* _Information shown_
---------------
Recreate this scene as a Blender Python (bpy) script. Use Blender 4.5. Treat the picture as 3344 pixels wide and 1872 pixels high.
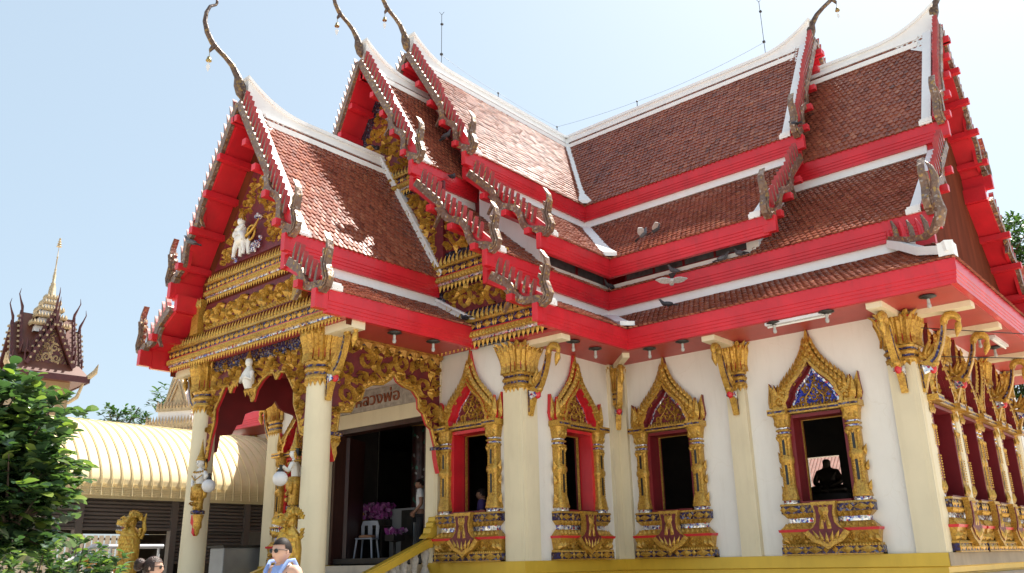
import bpy, bmesh, math, random
from mathutils import Vector, Matrix
from math import sin, cos, pi, radians, hypot, atan2

S = bpy.context.scene
for o in list(bpy.data.objects):
    bpy.data.objects.remove(o)
COL = S.collection

# ------------------------------------------------------------------ camera, sky, sun, exposure
CAMP = Vector((10.0998, -14.9936, -0.0047))
YAW, PITCH, ROLL, FPX = 0.7124, 0.3137, -0.0201, 2768.5
_f = Vector((-sin(YAW)*cos(PITCH), cos(YAW)*cos(PITCH), sin(PITCH)))
_r = Vector((cos(YAW), sin(YAW), 0)); _u = _r.cross(_f)
CR = cos(ROLL)*_r + sin(ROLL)*_u; CU = -sin(ROLL)*_r + cos(ROLL)*_u
cam = bpy.data.cameras.new('camera')
cam.sensor_width = 36; cam.lens = FPX/3344*36; cam.clip_end = 3000; cam.clip_start = .05
co = bpy.data.objects.new('camera', cam); COL.objects.link(co)
m4 = Matrix((CR, CU, -_f)).transposed().to_4x4(); m4.translation = CAMP
co.matrix_world = m4
S.camera = co
S.view_settings.view_transform = 'Standard'; S.view_settings.look = 'None'
S.view_settings.exposure = 1.45; S.view_settings.gamma = 1.0
SUN_TO = Vector((0.05, 0.64, 1.0)).normalized()       # direction towards the sun (behind the temple)
elev = math.asin(SUN_TO.z); az = atan2(SUN_TO.x, SUN_TO.y)
W = bpy.data.worlds.new("World"); S.world = W; W.use_nodes = True
nt = W.node_tree; bg = nt.nodes['Background']
sk = nt.nodes.new('ShaderNodeTexSky'); sk.sky_type = 'NISHITA'; sk.sun_disc = False
sk.sun_elevation = elev; sk.sun_rotation = az; sk.air_density = 1.0; sk.dust_density = 2.6; sk.ozone_density = 1.0
hz = nt.nodes.new('ShaderNodeMixRGB'); hz.inputs[0].default_value = .68; hz.inputs[2].default_value = (2.55, 3.16, 3.52, 1)   # thin bright tropical haze over the clear sky
nt.links.new(sk.outputs[0], hz.inputs[1]); nt.links.new(hz.outputs[0], bg.inputs[0]); bg.inputs[1].default_value = 0.092
sun = bpy.data.lights.new('sun', 'SUN'); sun.energy = 4.0; sun.angle = radians(.5); sun.color = (1, .95, .86)
so = bpy.data.objects.new('sun', sun); COL.objects.link(so)
so.rotation_euler = SUN_TO.to_track_quat('Z', 'Y').to_euler(); so.location = (0, 30, 40)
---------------
* _What is asked_
Extract every line of the data exactly; pictures stay out.

* _Exercise solution_
Recreate this scene as a Blender Python (bpy) script. Use Blender 4.5. Treat the picture as 3344 pixels wide and 1872 pixels high.
import bpy, bmesh, math, random
from mathutils import Vector, Matrix
from math import sin, cos, pi, radians, hypot, atan2

S = bpy.context.scene
for o in list(bpy.data.objects):
    bpy.data.objects.remove(o)
COL = S.collection

# ------------------------------------------------------------------ camera, sky, sun, exposure
CAMP = Vector((10.0998, -14.9936, -0.0047))
YAW, PITCH, ROLL, FPX = 0.7124, 0.3137, -0.0201, 2768.5
_f = Vector((-sin(YAW)*cos(PITCH), cos(YAW)*cos(PITCH), sin(PITCH)))
_r = Vector((cos(YAW), sin(YAW), 0)); _u = _r.cross(_f)
CR = cos(ROLL)*_r + sin(ROLL)*_u; CU = -sin(ROLL)*_r + cos(ROLL)*_u
cam = bpy.data.cameras.new('camera')
cam.sensor_width = 36; cam.lens = FPX/3344*36; cam.clip_end = 3000; cam.clip_start = .05
co = bpy.data.objects.new('camera', cam); COL.objects.link(co)
m4 = Matrix((CR, CU, -_f)).transposed().to_4x4(); m4.translation = CAMP
co.matrix_world = m4
S.camera = co
S.view_settings.view_transform = 'Standard'; S.view_settings.look = 'None'
S.view_settings.exposure = 1.45; S.view_settings.gamma = 1.0
SUN_TO = Vector((0.05, 0.64, 1.0)).normalized()       # direction towards the sun (behind the temple)
elev = math.asin(SUN_TO.z); az = atan2(SUN_TO.x, SUN_TO.y)
W = bpy.data.worlds.new("World"); S.world = W; W.use_nodes = True
nt = W.node_tree; bg = nt.nodes['Background']
sk = nt.nodes.new('ShaderNodeTexSky'); sk.sky_type = 'NISHITA'; sk.sun_disc = False
sk.sun_elevation = elev; sk.sun_rotation = az; sk.air_density = 1.0; sk.dust_density = 2.6; sk.ozone_density = 1.0
hz = nt.nodes.new('ShaderNodeMixRGB'); hz.inputs[0].default_value = .68; hz.inputs[2].default_value = (2.55, 3.16, 3.52, 1)   # thin bright tropical haze over the clear sky
nt.links.new(sk.outputs[0], hz.inputs[1]); nt.links.new(hz.outputs[0], bg.inputs[0]); bg.inputs[1].default_value = 0.092
sun = bpy.data.lights.new('sun', 'SUN'); sun.energy = 4.0; sun.angle = radians(.5); sun.color = (1, .95, .86)
so = bpy.data.objects.new('sun', sun); COL.objects.link(so)
so.rotation_euler = SUN_TO.to_track_quat('Z', 'Y').to_euler(); so.location = (0, 30, 40)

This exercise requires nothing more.